* Begin *
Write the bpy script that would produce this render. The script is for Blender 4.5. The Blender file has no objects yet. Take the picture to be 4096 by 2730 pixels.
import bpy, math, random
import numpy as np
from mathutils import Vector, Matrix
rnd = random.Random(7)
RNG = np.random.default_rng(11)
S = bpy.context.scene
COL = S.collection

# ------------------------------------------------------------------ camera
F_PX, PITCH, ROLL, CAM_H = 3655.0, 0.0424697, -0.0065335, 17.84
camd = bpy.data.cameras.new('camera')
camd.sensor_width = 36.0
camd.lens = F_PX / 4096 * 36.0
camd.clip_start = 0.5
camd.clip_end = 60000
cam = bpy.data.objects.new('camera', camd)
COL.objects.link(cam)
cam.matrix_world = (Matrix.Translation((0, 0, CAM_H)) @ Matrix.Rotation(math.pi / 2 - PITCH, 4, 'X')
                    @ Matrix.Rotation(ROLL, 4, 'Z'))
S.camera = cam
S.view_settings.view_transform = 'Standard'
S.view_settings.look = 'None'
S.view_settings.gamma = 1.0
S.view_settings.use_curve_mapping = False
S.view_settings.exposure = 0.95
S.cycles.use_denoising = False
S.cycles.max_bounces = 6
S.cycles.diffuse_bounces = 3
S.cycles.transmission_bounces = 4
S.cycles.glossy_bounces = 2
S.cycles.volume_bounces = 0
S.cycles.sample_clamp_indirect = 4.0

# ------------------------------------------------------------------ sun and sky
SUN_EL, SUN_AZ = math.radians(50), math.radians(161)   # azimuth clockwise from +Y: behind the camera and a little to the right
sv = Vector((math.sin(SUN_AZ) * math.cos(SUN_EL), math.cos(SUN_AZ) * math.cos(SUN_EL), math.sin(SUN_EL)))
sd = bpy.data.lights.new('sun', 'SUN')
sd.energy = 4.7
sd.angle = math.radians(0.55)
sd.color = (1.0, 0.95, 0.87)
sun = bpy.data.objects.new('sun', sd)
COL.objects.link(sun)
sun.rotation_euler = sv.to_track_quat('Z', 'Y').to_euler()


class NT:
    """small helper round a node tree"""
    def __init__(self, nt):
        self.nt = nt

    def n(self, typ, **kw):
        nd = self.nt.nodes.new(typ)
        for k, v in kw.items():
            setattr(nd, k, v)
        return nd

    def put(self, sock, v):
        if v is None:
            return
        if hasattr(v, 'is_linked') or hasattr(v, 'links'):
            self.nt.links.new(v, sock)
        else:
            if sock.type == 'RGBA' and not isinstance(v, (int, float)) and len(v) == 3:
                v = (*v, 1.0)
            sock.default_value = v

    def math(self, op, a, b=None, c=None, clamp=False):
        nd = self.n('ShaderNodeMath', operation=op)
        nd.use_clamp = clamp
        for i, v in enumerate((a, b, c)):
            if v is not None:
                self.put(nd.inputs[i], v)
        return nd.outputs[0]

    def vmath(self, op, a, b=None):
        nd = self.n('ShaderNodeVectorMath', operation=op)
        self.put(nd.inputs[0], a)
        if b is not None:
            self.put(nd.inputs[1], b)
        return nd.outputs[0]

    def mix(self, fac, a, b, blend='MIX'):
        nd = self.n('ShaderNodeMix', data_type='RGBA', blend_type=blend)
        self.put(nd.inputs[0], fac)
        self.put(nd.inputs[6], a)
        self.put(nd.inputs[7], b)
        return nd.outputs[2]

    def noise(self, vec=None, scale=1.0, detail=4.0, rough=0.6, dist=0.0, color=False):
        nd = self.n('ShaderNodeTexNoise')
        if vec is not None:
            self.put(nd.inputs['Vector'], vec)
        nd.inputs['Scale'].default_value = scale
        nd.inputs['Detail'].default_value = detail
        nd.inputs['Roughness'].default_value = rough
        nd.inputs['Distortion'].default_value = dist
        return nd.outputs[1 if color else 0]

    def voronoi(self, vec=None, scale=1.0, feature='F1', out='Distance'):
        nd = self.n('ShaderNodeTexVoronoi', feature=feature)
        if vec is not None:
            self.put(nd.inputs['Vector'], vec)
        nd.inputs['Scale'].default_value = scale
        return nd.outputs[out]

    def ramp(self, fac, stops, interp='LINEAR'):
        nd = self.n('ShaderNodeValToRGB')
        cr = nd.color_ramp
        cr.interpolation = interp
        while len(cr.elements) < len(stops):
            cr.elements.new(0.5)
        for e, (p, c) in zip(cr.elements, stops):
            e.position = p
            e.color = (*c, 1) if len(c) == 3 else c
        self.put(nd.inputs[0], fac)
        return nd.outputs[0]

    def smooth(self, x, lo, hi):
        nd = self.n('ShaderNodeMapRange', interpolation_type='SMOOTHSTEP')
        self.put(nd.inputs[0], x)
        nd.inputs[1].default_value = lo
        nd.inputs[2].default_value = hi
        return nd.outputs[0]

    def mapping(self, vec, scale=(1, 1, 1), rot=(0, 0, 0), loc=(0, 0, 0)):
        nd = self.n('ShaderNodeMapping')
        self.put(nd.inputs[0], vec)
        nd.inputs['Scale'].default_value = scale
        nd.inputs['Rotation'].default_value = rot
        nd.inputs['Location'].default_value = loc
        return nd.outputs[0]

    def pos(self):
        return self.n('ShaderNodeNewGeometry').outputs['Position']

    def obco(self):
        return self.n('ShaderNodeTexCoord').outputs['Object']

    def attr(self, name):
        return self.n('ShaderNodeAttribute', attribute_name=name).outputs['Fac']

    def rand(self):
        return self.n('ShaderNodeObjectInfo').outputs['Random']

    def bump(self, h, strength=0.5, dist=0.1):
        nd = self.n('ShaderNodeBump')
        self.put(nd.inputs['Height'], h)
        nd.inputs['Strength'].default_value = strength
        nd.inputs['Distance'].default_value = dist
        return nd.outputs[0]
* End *
Written request:
Beginning at the top of the data, please return every line until and including the line containing "S.cycles.sample_clamp_indirect = 4.0", copied exactly, and nothing past it.

Exercise solution:
Write the bpy script that would produce this render. The script is for Blender 4.5. The Blender file has no objects yet. Take the picture to be 4096 by 2730 pixels.
import bpy, math, random
import numpy as np
from mathutils import Vector, Matrix
rnd = random.Random(7)
RNG = np.random.default_rng(11)
S = bpy.context.scene
COL = S.collection

# ------------------------------------------------------------------ camera
F_PX, PITCH, ROLL, CAM_H = 3655.0, 0.0424697, -0.0065335, 17.84
camd = bpy.data.cameras.new('camera')
camd.sensor_width = 36.0
camd.lens = F_PX / 4096 * 36.0
camd.clip_start = 0.5
camd.clip_end = 60000
cam = bpy.data.objects.new('camera', camd)
COL.objects.link(cam)
cam.matrix_world = (Matrix.Translation((0, 0, CAM_H)) @ Matrix.Rotation(math.pi / 2 - PITCH, 4, 'X')
                    @ Matrix.Rotation(ROLL, 4, 'Z'))
S.camera = cam
S.view_settings.view_transform = 'Standard'
S.view_settings.look = 'None'
S.view_settings.gamma = 1.0
S.view_settings.use_curve_mapping = False
S.view_settings.exposure = 0.95
S.cycles.use_denoising = False
S.cycles.max_bounces = 6
S.cycles.diffuse_bounces = 3
S.cycles.transmission_bounces = 4
S.cycles.glossy_bounces = 2
S.cycles.volume_bounces = 0
S.cycles.sample_clamp_indirect = 4.0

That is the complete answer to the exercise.